• [Your goal]: Copy out the data below from the line containing "Reconstruct this image" to the line containing "RNG = np.random.default_rng(11)", both lines included, with all images left out.

• [Provided data]:
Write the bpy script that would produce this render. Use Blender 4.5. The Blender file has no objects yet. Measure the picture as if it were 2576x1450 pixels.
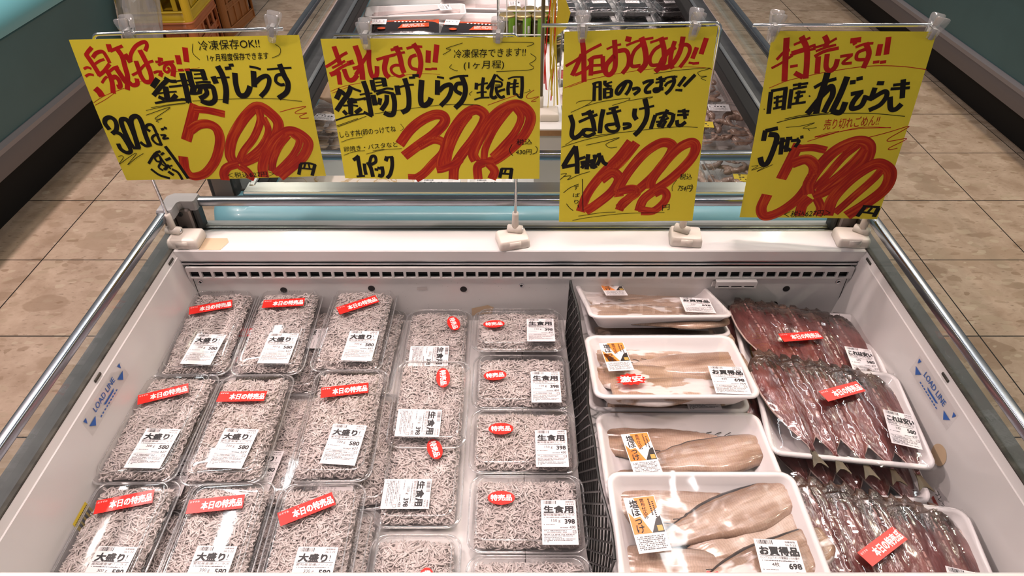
* * *
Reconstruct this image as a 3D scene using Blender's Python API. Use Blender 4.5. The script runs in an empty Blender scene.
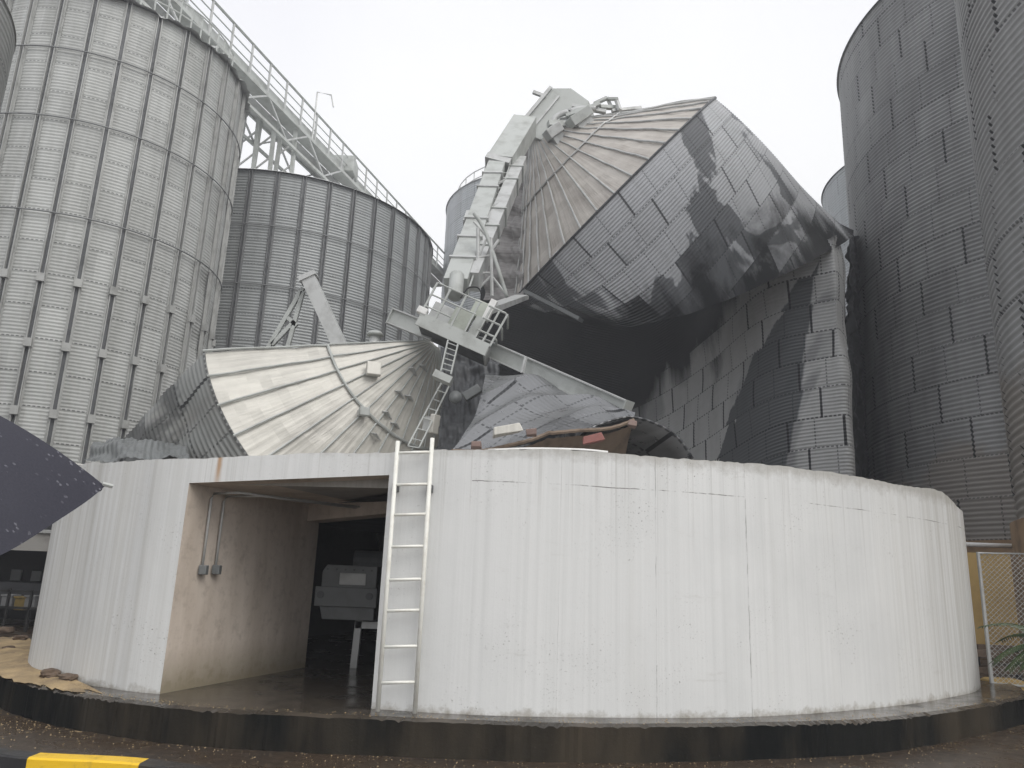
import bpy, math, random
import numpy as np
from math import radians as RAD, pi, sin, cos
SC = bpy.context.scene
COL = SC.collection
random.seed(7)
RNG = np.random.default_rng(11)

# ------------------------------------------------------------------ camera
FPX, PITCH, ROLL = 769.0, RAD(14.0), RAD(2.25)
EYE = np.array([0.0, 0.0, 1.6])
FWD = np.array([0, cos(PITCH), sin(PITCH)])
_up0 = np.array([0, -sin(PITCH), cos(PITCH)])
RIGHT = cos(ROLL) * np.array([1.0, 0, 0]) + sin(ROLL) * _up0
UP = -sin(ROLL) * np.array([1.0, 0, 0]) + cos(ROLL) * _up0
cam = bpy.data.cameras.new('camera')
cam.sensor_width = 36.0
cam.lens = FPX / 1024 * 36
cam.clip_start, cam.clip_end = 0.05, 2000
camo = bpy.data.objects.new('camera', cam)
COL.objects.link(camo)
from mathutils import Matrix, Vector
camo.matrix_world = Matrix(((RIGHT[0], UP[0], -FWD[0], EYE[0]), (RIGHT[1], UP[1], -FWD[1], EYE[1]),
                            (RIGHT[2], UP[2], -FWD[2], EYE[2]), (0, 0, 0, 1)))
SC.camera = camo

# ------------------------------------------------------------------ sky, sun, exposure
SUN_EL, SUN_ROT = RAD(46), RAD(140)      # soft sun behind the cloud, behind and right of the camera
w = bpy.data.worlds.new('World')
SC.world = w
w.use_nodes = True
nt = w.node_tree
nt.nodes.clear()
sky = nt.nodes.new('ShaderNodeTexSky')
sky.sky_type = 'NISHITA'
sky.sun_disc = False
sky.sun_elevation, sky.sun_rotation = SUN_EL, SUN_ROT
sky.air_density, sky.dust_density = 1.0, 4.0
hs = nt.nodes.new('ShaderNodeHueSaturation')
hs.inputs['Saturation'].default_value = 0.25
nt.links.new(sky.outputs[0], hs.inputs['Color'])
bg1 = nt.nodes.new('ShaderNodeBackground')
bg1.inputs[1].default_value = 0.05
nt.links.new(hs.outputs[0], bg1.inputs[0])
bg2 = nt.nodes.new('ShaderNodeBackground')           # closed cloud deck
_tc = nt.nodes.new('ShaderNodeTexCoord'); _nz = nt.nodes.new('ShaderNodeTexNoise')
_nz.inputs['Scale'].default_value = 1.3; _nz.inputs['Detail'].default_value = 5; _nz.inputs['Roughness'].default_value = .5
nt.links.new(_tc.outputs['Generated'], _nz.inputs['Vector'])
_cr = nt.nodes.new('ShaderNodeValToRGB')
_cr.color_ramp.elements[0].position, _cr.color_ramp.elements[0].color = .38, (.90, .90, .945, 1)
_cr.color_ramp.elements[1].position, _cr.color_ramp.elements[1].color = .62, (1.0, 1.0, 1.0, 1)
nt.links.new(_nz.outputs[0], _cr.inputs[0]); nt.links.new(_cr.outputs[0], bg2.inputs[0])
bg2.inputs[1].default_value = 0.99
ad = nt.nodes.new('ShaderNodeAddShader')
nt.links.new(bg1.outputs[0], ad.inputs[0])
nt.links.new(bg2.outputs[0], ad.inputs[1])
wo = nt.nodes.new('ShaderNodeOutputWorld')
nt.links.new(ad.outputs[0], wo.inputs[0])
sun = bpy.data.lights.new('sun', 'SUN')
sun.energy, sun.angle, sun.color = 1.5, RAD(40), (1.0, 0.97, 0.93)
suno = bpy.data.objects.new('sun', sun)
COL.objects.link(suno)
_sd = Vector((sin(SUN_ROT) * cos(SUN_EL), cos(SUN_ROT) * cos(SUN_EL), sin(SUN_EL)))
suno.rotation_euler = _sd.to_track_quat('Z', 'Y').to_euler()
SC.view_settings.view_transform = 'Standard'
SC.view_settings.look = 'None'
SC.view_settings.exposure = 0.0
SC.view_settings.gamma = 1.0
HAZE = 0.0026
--
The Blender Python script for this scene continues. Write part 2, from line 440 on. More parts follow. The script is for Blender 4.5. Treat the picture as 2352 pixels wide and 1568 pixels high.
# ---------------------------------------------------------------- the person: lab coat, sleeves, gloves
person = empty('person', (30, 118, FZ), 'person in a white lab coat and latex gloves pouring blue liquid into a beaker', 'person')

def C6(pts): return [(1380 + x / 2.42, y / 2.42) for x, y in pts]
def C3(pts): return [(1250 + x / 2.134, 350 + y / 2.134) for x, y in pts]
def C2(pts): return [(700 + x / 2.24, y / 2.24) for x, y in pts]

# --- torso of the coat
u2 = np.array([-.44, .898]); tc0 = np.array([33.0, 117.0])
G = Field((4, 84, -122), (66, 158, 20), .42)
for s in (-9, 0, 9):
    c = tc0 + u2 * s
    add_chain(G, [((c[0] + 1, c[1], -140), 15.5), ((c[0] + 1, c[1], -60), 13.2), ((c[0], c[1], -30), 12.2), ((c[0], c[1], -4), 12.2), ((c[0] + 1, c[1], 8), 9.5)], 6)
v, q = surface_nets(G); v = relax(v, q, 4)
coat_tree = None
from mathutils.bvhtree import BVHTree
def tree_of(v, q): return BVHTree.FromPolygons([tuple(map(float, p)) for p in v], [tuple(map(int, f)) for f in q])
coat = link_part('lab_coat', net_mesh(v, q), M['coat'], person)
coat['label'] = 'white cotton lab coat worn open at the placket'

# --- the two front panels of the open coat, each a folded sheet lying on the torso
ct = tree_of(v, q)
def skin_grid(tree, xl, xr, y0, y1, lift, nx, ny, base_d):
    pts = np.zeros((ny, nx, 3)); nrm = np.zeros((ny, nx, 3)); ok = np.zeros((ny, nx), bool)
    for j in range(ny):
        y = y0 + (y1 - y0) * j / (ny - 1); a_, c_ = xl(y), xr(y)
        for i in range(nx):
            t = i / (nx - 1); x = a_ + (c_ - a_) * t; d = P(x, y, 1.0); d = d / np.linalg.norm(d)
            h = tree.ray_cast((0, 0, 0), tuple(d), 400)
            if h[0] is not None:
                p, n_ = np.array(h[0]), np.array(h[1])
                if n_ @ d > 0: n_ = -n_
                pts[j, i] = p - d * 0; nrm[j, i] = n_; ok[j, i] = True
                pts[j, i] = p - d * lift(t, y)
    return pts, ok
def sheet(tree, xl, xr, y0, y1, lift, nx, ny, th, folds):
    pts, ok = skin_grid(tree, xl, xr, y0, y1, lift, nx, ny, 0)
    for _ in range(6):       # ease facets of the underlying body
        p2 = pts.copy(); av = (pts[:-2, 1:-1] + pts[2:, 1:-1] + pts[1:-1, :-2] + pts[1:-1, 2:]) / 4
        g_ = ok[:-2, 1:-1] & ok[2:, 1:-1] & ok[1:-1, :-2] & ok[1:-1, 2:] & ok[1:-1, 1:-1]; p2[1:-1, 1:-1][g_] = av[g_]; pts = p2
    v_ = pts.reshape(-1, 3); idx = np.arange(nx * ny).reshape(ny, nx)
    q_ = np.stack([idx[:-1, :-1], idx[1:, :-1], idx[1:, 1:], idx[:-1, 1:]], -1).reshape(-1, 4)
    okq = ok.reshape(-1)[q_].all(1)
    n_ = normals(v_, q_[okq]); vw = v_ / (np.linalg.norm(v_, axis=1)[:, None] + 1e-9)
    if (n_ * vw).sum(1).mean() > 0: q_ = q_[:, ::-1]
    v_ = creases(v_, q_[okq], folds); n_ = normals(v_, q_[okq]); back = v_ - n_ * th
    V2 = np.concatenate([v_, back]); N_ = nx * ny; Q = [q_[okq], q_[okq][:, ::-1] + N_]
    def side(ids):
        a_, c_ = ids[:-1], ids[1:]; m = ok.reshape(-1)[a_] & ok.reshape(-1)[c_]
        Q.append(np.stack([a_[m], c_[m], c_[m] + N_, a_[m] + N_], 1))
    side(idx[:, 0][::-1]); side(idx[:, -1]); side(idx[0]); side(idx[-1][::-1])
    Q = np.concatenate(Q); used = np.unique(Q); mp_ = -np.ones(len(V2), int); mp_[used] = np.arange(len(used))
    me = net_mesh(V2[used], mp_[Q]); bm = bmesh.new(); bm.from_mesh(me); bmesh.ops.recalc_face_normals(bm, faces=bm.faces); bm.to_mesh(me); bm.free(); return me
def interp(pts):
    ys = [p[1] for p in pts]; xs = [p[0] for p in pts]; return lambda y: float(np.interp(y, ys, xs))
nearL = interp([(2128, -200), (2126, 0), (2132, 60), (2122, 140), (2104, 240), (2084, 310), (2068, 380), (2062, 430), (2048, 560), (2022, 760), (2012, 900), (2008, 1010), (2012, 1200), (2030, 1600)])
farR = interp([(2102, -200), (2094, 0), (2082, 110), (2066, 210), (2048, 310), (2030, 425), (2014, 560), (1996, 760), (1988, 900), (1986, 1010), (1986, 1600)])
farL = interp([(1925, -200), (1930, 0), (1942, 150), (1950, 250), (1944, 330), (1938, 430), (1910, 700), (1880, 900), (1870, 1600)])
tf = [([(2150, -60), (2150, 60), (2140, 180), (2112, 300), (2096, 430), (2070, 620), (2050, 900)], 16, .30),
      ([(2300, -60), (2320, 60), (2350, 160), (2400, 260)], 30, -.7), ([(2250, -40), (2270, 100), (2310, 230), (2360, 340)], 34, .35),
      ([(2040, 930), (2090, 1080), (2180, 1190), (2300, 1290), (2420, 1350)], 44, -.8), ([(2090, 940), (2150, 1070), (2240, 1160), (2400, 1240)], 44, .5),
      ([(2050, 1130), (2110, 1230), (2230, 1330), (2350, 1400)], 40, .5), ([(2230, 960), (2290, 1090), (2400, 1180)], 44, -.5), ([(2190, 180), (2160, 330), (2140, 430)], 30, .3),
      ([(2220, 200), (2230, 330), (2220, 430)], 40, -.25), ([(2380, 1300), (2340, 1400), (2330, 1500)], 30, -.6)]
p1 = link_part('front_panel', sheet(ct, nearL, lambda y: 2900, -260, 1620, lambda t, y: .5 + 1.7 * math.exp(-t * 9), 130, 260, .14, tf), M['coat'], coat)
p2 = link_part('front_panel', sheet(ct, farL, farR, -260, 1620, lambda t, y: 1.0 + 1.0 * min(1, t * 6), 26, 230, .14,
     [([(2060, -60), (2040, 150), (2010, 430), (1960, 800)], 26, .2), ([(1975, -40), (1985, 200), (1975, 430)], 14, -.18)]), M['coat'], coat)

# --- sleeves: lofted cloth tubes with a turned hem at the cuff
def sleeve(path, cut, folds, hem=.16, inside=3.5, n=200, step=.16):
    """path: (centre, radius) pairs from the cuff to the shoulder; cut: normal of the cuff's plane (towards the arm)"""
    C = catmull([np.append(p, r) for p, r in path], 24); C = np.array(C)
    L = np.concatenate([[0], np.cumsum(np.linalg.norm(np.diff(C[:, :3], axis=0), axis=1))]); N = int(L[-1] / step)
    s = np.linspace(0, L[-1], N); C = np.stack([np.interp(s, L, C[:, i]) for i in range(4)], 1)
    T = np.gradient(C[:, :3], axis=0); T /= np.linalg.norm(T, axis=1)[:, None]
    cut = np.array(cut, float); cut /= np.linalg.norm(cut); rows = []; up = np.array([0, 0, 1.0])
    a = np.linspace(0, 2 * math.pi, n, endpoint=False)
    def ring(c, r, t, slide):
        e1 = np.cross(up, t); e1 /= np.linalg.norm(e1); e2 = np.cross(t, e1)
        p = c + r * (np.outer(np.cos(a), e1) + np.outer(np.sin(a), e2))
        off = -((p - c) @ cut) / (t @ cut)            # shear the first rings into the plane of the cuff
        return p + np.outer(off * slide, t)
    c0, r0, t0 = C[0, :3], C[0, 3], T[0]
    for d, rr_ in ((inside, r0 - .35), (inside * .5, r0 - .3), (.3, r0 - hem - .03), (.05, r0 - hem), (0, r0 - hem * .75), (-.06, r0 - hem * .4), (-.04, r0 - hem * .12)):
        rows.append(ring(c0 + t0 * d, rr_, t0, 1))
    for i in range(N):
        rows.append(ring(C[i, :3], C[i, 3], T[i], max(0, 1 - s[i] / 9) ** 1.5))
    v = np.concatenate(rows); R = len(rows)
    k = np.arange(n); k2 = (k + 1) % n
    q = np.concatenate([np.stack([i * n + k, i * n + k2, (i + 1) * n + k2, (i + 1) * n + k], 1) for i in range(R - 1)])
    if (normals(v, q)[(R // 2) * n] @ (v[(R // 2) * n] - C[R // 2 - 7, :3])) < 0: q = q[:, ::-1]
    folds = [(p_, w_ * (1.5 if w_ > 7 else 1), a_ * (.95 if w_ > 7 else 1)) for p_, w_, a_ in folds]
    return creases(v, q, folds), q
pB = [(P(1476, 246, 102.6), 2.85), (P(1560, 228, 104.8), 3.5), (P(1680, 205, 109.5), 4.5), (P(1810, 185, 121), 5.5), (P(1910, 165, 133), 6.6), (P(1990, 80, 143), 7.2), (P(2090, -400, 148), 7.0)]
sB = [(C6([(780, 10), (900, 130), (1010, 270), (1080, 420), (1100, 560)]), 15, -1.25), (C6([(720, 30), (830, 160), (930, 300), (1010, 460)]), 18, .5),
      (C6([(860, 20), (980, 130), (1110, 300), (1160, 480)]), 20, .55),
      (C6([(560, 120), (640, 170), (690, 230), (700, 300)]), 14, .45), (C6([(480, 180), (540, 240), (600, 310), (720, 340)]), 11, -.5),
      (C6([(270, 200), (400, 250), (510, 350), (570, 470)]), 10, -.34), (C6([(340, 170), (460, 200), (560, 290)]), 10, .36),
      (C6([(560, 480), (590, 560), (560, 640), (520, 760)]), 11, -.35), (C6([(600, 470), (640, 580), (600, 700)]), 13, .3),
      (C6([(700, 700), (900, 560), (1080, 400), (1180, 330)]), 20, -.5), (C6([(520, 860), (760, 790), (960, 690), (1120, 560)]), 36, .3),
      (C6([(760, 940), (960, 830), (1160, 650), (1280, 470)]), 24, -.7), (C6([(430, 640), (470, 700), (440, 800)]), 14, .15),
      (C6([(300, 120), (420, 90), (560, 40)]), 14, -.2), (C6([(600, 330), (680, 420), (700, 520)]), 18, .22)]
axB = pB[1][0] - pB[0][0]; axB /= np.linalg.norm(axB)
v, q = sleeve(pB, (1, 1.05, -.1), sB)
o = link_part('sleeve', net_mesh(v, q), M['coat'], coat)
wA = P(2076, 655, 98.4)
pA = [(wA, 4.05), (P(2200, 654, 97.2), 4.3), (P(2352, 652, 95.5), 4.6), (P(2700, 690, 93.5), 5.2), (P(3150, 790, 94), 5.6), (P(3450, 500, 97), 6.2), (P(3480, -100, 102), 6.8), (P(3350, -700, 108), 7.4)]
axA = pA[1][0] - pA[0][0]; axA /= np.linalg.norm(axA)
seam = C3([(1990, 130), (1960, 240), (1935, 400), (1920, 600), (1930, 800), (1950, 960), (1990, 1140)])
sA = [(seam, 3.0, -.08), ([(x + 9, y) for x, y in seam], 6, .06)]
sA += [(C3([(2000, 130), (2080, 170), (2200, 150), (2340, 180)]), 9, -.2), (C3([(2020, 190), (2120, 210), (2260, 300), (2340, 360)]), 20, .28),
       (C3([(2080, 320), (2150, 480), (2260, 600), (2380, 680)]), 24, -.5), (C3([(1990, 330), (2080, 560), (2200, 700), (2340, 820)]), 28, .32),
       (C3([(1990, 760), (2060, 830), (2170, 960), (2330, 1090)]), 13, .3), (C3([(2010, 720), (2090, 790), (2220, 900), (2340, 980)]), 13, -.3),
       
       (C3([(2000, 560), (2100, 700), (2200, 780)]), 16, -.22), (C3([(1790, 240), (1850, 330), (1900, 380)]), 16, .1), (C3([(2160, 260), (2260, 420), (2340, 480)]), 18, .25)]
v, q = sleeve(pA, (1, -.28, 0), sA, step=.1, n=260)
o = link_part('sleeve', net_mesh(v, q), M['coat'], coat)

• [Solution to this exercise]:
Reconstruct this image as a 3D scene using Blender's Python API. Use Blender 4.5. The script runs in an empty Blender scene.
import bpy, math, random
import numpy as np
from math import radians as RAD, pi, sin, cos
SC = bpy.context.scene
COL = SC.collection
random.seed(7)
RNG = np.random.default_rng(11)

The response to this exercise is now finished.